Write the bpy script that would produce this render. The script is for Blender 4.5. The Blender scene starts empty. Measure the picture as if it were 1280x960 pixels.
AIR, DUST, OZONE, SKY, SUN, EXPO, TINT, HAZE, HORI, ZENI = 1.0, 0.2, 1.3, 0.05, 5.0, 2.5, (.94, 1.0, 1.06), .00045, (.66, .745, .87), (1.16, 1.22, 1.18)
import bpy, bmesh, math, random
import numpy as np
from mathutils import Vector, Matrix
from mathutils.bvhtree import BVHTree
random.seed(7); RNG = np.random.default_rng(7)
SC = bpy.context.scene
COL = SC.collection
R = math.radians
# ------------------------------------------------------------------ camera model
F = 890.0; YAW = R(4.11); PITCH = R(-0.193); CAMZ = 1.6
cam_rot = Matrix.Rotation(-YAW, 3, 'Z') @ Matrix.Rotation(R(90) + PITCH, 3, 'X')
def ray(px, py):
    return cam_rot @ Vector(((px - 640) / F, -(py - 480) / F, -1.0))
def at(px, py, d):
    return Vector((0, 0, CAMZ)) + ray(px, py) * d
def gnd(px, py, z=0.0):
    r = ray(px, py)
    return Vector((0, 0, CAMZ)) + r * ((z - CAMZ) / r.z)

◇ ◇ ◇

**EXERCISE REQUIREMENTS:**
Identify every line above that includes the word "scene", and show those lines.

**SOLUTION TO THIS EXERCISE:**
Write the bpy script that would produce this render. The script is for Blender 4.5. The Blender scene starts empty. Measure the picture as if it were 1280x960 pixels.
SC = bpy.context.scene